Digital Legacy Account Access Scams on Facebook
Scammers exploit Facebook's memorialisation and legacy contact features, contacting grieving families and offering to 'unlock' or 'transfer' a deceased relative's account for a fee.
Part of: Digital Legacy Account Access Scam
Last reviewed: 5 July 2026
Facebook allows a deceased user's profile to be memorialised or, in some cases, a designated legacy contact to manage limited settings. Because most families do not understand how this process actually works, scammers pose as helpers, recovery specialists, or even claim to represent Facebook itself, offering to speed up or unlock account access after a death in exchange for payment.
How this scam works on Facebook
After noticing an obituary, memorial post, or a flurry of condolence comments on someone's Facebook timeline, a scammer messages the grieving family member claiming to be a 'digital estate recovery agent' or platform support contact who can retrieve photos, messages, or account control on the family's behalf for a fee, sometimes framed as an 'account transfer service' or 'data recovery package.' They may also pose as a long-lost friend of the deceased offering to help navigate memorialisation requests, then ask for the family's own login details 'to verify the relationship,' which instead lets the scammer take over the grieving relative's account too.

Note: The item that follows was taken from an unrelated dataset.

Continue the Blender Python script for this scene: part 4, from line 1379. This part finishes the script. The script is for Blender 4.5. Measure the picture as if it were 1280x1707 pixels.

In a related variant, the scammer sends a message appearing to come from Facebook support in response to a family's genuine memorialisation request, saying the request is 'stuck' and requires a processing fee or identity verification payment via gift card or transfer to proceed, something the real platform never charges for.
Common red flags
- Unsolicited messages after a public death announcement offering paid help with account access
- Requests for the family's own Facebook password or verification code, not just documentation about the deceased
- Any request for payment to memorialise an account or grant legacy contact access, which is a free process
- Contact from an account with no shared friends, a recently created profile, or a generic support-style name
- Pressure to act quickly because the account will 'otherwise be deleted permanently'
- Links to pages outside facebook.com asking for login credentials
How to protect yourself
- Use Facebook's own official memorialisation request or legacy contact tools directly through facebook.com, never a third party
- Never share your own or the deceased's password with anyone claiming to offer 'faster' processing
- Verify any message claiming to be from Facebook support through the platform's official Help Centre, not by replying to the message
- Ignore payment requests entirely, memorialisation, legacy contact access, and content download requests are free
- Warn other grieving family members in the same period, scammers often target several relatives from one obituary
- Report and block suspicious profiles that reach out after a death is publicly posted
How to report it
- Use Facebook's in-app 'Report' function on the profile or message sending the request
- Report to Action Fraud (UK) at actionfraud.police.uk, the FTC at reportfraud.ftc.gov (US), or your local equivalent
- Report identity-verification payment demands to your bank if any payment was made
- Alert other family members privately so they do not respond to similar messages
Frequently asked questions
Does Facebook ever charge to memorialise an account?
No, memorialising an account or activating legacy contact features is free, and any message asking for payment to do this is fraudulent.